Copy the listing verbatim, excluding any images found in it.
======== Dataset excerpt
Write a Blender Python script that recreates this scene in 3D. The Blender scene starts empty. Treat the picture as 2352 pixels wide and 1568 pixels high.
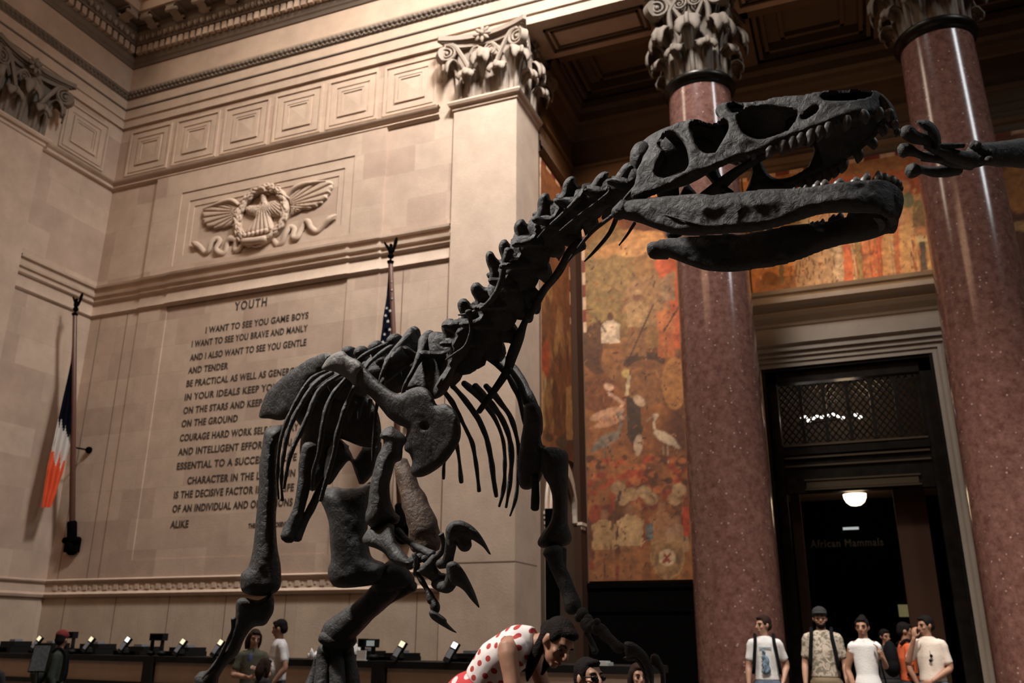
import bpy, bmesh, math, random
import numpy as np
from mathutils import Vector, Matrix, noise
from mathutils.geometry import delaunay_2d_cdt
random.seed(7)
PI = math.pi
SC = bpy.context.scene
COL = SC.collection

# ------------------------------------------------------------------ camera
FPX = 2002.8
YAW, PITCH, ROLL = -0.37858922, 0.32750742, 0.00499499
CAM = np.array([0.0, 0.0, 1.45])
_f = np.array([math.sin(YAW)*math.cos(PITCH), math.cos(YAW)*math.cos(PITCH), math.sin(PITCH)])
_r = np.array([math.cos(YAW), -math.sin(YAW), 0.0])
_u = np.cross(_r, _f)
R2 = _r*math.cos(ROLL) + _u*math.sin(ROLL)
U2 = -_r*math.sin(ROLL) + _u*math.cos(ROLL)
cd = bpy.data.cameras.new('camera')
cam = bpy.data.objects.new('camera', cd)
COL.objects.link(cam)
m = Matrix(((R2[0], U2[0], -_f[0], CAM[0]), (R2[1], U2[1], -_f[1], CAM[1]), (R2[2], U2[2], -_f[2], CAM[2]), (0, 0, 0, 1)))
cam.matrix_world = m
cd.sensor_width = 36.0
cd.lens = FPX/2352*36
cd.clip_start = 0.05
cd.clip_end = 200
cd.dof.use_dof = True
cd.dof.focus_distance = 2.85
cd.dof.aperture_fstop = 5.0
SC.camera = cam

def ray(x, y): return _f + R2*((x-1176)/FPX) - U2*((y-784)/FPX)
def P(x, y, t): return Vector(CAM + ray(x, y)*t)
def onX(x, y, X):
    d = ray(x, y); return Vector(CAM + d*(X/d[0]))
def onY(x, y, Y):
    d = ray(x, y); return Vector(CAM + d*(Y/d[1]))
def onZ(x, y, z):
    d = ray(x, y); return Vector(CAM + d*((z-CAM[2])/d[2]))
FWD = Vector(_f); RIGHT = Vector(R2); UPV = Vector(U2)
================
* Final result *
Write a Blender Python script that recreates this scene in 3D. The Blender scene starts empty. Treat the picture as 2352 pixels wide and 1568 pixels high.
import bpy, bmesh, math, random
import numpy as np
from mathutils import Vector, Matrix, noise
from mathutils.geometry import delaunay_2d_cdt
random.seed(7)
PI = math.pi
SC = bpy.context.scene
COL = SC.collection

# ------------------------------------------------------------------ camera
FPX = 2002.8
YAW, PITCH, ROLL = -0.37858922, 0.32750742, 0.00499499
CAM = np.array([0.0, 0.0, 1.45])
_f = np.array([math.sin(YAW)*math.cos(PITCH), math.cos(YAW)*math.cos(PITCH), math.sin(PITCH)])
_r = np.array([math.cos(YAW), -math.sin(YAW), 0.0])
_u = np.cross(_r, _f)
R2 = _r*math.cos(ROLL) + _u*math.sin(ROLL)
U2 = -_r*math.sin(ROLL) + _u*math.cos(ROLL)
cd = bpy.data.cameras.new('camera')
cam = bpy.data.objects.new('camera', cd)
COL.objects.link(cam)
m = Matrix(((R2[0], U2[0], -_f[0], CAM[0]), (R2[1], U2[1], -_f[1], CAM[1]), (R2[2], U2[2], -_f[2], CAM[2]), (0, 0, 0, 1)))
cam.matrix_world = m
cd.sensor_width = 36.0
cd.lens = FPX/2352*36
cd.clip_start = 0.05
cd.clip_end = 200
cd.dof.use_dof = True
cd.dof.focus_distance = 2.85
cd.dof.aperture_fstop = 5.0
SC.camera = cam

def ray(x, y): return _f + R2*((x-1176)/FPX) - U2*((y-784)/FPX)
def P(x, y, t): return Vector(CAM + ray(x, y)*t)
def onX(x, y, X):
    d = ray(x, y); return Vector(CAM + d*(X/d[0]))
def onY(x, y, Y):
    d = ray(x, y); return Vector(CAM + d*(Y/d[1]))
def onZ(x, y, z):
    d = ray(x, y); return Vector(CAM + d*((z-CAM[2])/d[2]))
FWD = Vector(_f); RIGHT = Vector(R2); UPV = Vector(U2)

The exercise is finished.